§ **To do**: Collect each line of the entries that holds the string "scene".

§ **Raw records**:
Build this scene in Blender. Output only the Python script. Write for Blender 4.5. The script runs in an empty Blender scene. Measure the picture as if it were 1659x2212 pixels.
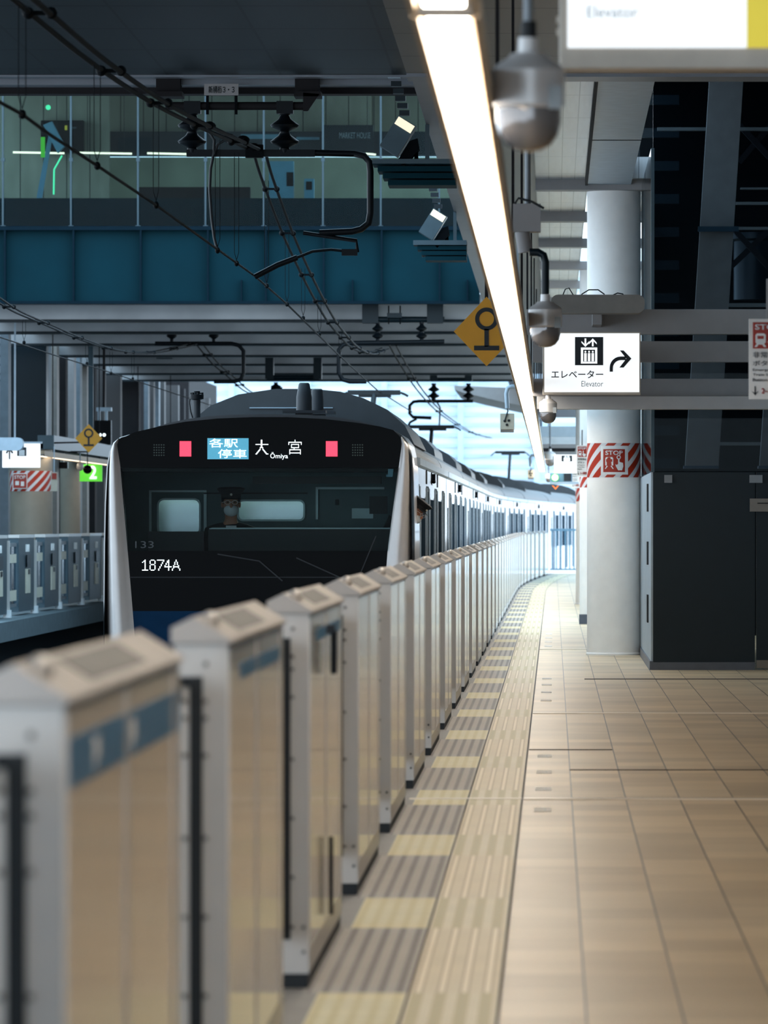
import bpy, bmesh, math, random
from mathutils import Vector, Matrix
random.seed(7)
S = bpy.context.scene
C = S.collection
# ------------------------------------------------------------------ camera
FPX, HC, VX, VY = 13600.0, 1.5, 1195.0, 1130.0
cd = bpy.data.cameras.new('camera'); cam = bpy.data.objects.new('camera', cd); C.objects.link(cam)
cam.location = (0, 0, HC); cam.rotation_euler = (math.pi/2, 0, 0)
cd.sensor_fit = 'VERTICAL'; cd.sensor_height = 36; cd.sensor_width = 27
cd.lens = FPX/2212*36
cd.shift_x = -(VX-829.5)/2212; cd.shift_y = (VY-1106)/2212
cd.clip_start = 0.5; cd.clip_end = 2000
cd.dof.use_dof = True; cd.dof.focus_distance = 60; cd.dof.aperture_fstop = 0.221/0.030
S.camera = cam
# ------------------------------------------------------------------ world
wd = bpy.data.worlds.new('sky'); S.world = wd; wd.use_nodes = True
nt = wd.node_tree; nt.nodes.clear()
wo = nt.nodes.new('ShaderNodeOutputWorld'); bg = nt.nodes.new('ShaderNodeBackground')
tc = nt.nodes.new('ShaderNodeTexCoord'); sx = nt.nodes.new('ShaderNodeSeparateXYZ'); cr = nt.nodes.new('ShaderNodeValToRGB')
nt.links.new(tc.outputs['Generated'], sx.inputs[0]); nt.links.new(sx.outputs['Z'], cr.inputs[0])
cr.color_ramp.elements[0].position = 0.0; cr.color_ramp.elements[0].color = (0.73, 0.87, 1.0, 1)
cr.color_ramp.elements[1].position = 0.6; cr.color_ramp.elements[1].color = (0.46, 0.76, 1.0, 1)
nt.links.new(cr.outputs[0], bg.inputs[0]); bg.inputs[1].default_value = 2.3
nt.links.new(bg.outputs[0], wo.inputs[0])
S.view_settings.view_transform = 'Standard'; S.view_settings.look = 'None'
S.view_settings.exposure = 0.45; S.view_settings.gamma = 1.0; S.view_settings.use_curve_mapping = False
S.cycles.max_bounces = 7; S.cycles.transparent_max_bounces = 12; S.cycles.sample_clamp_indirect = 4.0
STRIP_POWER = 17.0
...
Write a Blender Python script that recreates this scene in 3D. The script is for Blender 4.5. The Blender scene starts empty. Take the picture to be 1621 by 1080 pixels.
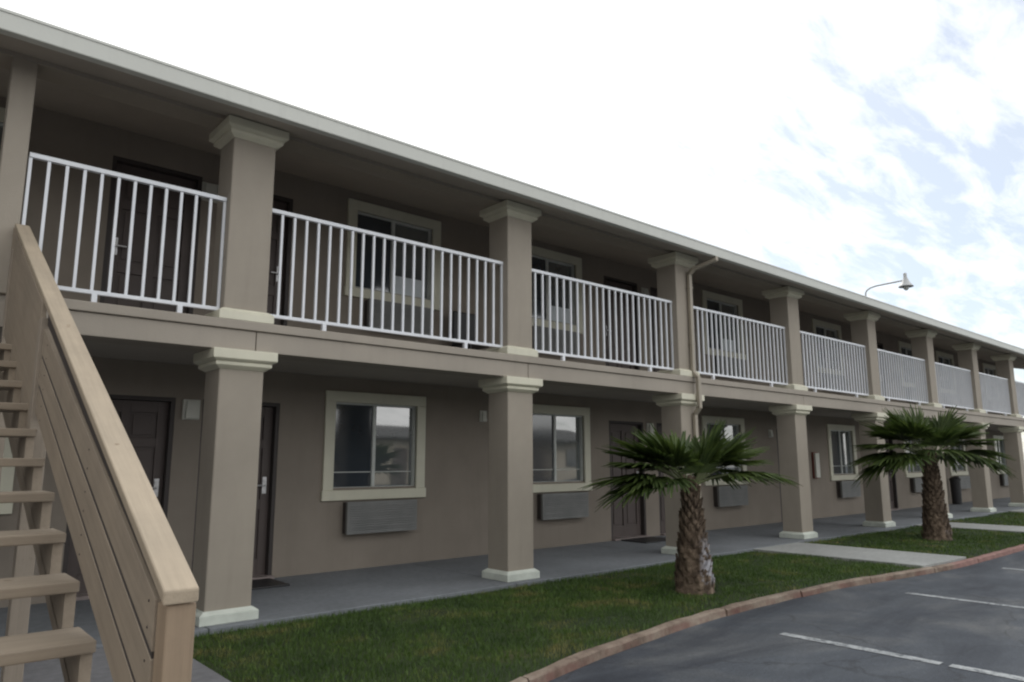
...
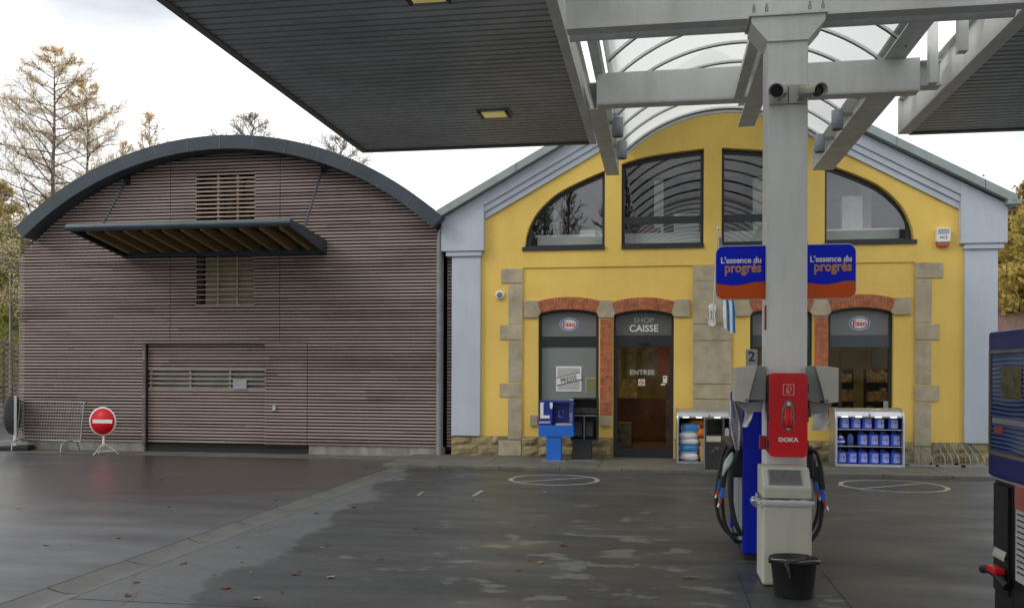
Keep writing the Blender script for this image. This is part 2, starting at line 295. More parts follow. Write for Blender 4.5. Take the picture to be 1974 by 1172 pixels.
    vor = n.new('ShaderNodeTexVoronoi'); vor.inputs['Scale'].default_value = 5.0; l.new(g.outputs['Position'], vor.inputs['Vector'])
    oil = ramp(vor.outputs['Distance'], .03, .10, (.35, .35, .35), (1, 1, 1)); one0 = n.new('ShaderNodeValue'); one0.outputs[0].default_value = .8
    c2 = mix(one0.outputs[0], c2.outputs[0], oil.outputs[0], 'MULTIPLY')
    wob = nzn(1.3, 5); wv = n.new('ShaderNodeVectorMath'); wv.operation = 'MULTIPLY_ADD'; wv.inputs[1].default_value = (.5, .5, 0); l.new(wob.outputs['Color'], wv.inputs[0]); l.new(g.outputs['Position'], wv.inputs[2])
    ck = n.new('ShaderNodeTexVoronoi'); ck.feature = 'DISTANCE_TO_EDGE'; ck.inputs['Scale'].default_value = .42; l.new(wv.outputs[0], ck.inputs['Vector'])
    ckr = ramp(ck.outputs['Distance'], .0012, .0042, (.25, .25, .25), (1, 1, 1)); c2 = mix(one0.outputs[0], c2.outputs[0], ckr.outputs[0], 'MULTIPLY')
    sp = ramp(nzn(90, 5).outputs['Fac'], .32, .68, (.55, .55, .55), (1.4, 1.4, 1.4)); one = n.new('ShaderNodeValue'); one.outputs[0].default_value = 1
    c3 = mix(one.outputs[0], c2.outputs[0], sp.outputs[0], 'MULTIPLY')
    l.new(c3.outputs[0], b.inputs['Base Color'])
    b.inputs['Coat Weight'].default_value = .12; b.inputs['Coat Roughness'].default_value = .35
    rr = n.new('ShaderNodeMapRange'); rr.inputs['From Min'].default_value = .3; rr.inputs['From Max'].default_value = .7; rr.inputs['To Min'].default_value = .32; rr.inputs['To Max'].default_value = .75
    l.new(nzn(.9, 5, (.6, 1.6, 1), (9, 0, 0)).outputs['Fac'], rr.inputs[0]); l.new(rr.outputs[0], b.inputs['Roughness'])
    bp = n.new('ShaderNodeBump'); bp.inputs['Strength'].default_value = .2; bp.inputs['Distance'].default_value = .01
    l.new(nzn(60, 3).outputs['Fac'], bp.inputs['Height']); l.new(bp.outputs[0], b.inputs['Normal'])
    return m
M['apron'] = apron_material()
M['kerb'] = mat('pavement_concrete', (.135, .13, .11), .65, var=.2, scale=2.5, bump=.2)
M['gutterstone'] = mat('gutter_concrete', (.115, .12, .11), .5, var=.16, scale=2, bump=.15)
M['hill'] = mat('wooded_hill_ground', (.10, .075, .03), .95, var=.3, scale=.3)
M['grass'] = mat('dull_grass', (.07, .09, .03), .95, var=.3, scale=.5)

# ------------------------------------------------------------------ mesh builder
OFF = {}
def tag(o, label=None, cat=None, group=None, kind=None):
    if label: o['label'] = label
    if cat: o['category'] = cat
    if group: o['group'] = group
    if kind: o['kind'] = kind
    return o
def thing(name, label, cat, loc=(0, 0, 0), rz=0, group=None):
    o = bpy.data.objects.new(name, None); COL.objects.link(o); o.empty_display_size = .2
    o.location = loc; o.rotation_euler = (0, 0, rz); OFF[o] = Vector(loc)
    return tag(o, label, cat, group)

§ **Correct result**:
Build this scene in Blender. Output only the Python script. Write for Blender 4.5. The script runs in an empty Blender scene. Measure the picture as if it were 1659x2212 pixels.
S = bpy.context.scene
Write a Blender Python script that recreates this scene in 3D. The script is for Blender 4.5. The Blender scene starts empty. Take the picture to be 1621 by 1080 pixels.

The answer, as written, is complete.